● Request:
Word for word, copy all the data and drop the pictures.

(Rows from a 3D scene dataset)

□ □ □

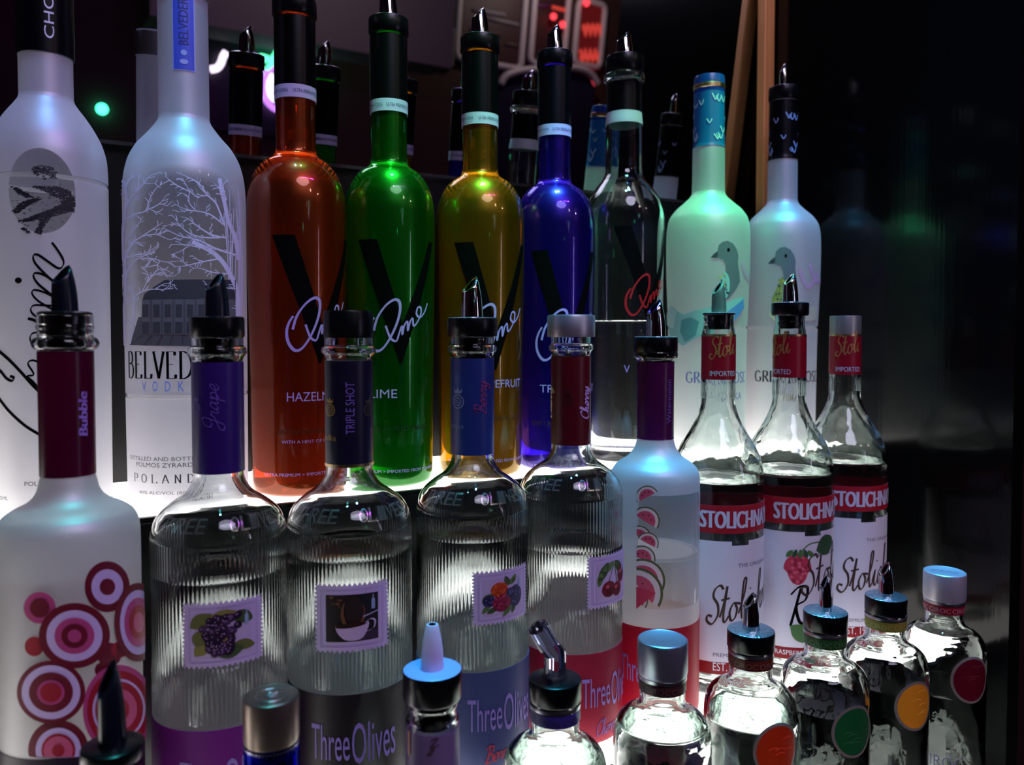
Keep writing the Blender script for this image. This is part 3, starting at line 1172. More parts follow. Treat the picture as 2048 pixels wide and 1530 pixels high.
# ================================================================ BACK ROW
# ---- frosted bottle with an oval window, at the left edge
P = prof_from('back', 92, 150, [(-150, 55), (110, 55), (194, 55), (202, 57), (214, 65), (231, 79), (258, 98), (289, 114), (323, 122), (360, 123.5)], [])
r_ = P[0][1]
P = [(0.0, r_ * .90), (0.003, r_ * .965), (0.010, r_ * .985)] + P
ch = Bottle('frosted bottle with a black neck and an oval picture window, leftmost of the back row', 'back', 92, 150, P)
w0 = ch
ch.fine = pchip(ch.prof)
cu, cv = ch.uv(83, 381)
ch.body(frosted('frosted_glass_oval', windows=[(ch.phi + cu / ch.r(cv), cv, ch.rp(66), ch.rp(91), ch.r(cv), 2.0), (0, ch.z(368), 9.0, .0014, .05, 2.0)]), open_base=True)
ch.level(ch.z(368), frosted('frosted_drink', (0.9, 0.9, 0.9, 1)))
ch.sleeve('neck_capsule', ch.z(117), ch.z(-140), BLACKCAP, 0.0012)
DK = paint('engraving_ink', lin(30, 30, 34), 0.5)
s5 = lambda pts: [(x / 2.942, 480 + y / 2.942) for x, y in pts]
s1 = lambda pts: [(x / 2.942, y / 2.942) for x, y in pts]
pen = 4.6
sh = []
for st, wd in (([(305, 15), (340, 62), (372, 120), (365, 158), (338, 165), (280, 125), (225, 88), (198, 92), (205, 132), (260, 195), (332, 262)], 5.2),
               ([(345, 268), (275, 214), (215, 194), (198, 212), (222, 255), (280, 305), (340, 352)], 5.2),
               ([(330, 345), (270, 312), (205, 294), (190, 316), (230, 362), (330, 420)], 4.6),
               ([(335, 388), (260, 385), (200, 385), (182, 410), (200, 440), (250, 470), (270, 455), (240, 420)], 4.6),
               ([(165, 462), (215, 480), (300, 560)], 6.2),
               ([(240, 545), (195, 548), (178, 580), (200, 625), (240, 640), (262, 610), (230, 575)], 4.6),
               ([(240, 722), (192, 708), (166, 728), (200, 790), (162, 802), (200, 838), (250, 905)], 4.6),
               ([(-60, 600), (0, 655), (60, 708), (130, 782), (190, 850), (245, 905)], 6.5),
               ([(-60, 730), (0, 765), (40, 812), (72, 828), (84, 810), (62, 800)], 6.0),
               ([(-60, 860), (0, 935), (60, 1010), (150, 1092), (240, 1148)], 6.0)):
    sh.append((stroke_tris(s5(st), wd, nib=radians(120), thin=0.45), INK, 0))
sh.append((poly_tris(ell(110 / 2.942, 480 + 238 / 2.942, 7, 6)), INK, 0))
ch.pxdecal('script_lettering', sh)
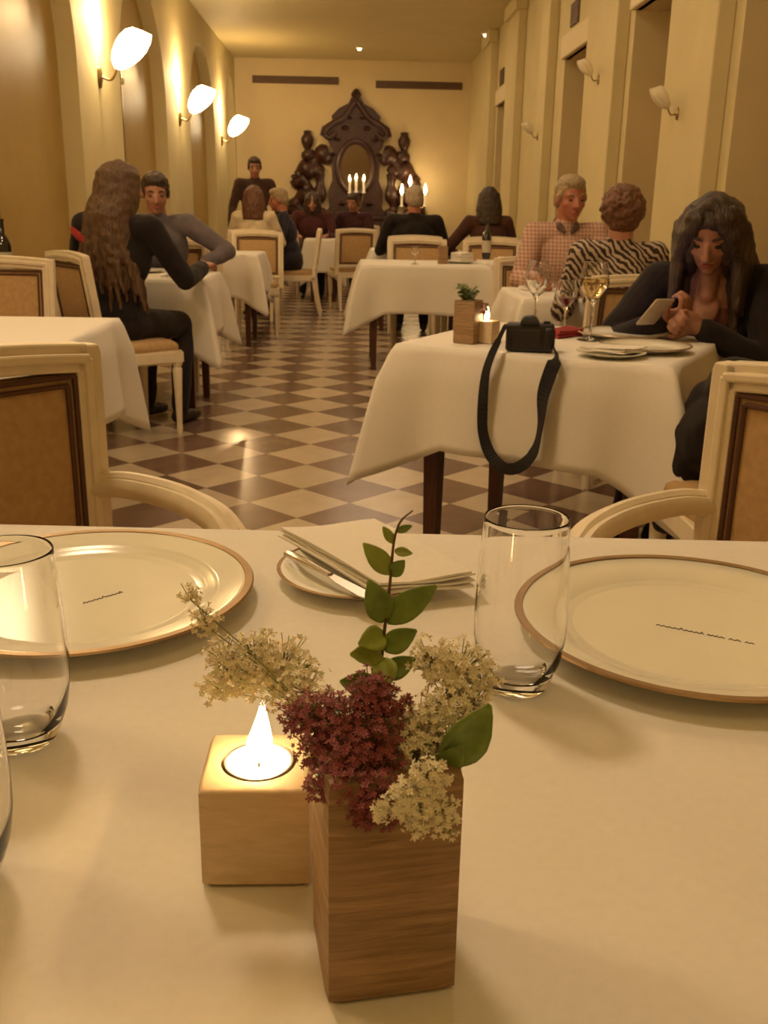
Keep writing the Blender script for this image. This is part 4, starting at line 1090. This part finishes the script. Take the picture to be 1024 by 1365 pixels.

□ □ □

● Reply:
Keep writing the Blender script for this image. This is part 3, starting at line 1172. More parts follow. Treat the picture as 2048 pixels wide and 1530 pixels high.
# ================================================================ BACK ROW
# ---- frosted bottle with an oval window, at the left edge
P = prof_from('back', 92, 150, [(-150, 55), (110, 55), (194, 55), (202, 57), (214, 65), (231, 79), (258, 98), (289, 114), (323, 122), (360, 123.5)], [])
r_ = P[0][1]
P = [(0.0, r_ * .90), (0.003, r_ * .965), (0.010, r_ * .985)] + P
ch = Bottle('frosted bottle with a black neck and an oval picture window, leftmost of the back row', 'back', 92, 150, P)
w0 = ch
ch.fine = pchip(ch.prof)
cu, cv = ch.uv(83, 381)
ch.body(frosted('frosted_glass_oval', windows=[(ch.phi + cu / ch.r(cv), cv, ch.rp(66), ch.rp(91), ch.r(cv), 2.0), (0, ch.z(368), 9.0, .0014, .05, 2.0)]), open_base=True)
ch.level(ch.z(368), frosted('frosted_drink', (0.9, 0.9, 0.9, 1)))
ch.sleeve('neck_capsule', ch.z(117), ch.z(-140), BLACKCAP, 0.0012)
DK = paint('engraving_ink', lin(30, 30, 34), 0.5)
s5 = lambda pts: [(x / 2.942, 480 + y / 2.942) for x, y in pts]
s1 = lambda pts: [(x / 2.942, y / 2.942) for x, y in pts]
pen = 4.6
sh = []
for st, wd in (([(305, 15), (340, 62), (372, 120), (365, 158), (338, 165), (280, 125), (225, 88), (198, 92), (205, 132), (260, 195), (332, 262)], 5.2),
               ([(345, 268), (275, 214), (215, 194), (198, 212), (222, 255), (280, 305), (340, 352)], 5.2),
               ([(330, 345), (270, 312), (205, 294), (190, 316), (230, 362), (330, 420)], 4.6),
               ([(335, 388), (260, 385), (200, 385), (182, 410), (200, 440), (250, 470), (270, 455), (240, 420)], 4.6),
               ([(165, 462), (215, 480), (300, 560)], 6.2),
               ([(240, 545), (195, 548), (178, 580), (200, 625), (240, 640), (262, 610), (230, 575)], 4.6),
               ([(240, 722), (192, 708), (166, 728), (200, 790), (162, 802), (200, 838), (250, 905)], 4.6),
               ([(-60, 600), (0, 655), (60, 708), (130, 782), (190, 850), (245, 905)], 6.5),
               ([(-60, 730), (0, 765), (40, 812), (72, 828), (84, 810), (62, 800)], 6.0),
               ([(-60, 860), (0, 935), (60, 1010), (150, 1092), (240, 1148)], 6.0)):
    sh.append((stroke_tris(s5(st), wd, nib=radians(120), thin=0.45), INK, 0))
sh.append((poly_tris(ell(110 / 2.942, 480 + 238 / 2.942, 7, 6)), INK, 0))
ch.pxdecal('script_lettering', sh)
Keep writing the Blender script for this image. This is part 4, starting at line 1090. This part finishes the script. Take the picture to be 1024 by 1365 pixels.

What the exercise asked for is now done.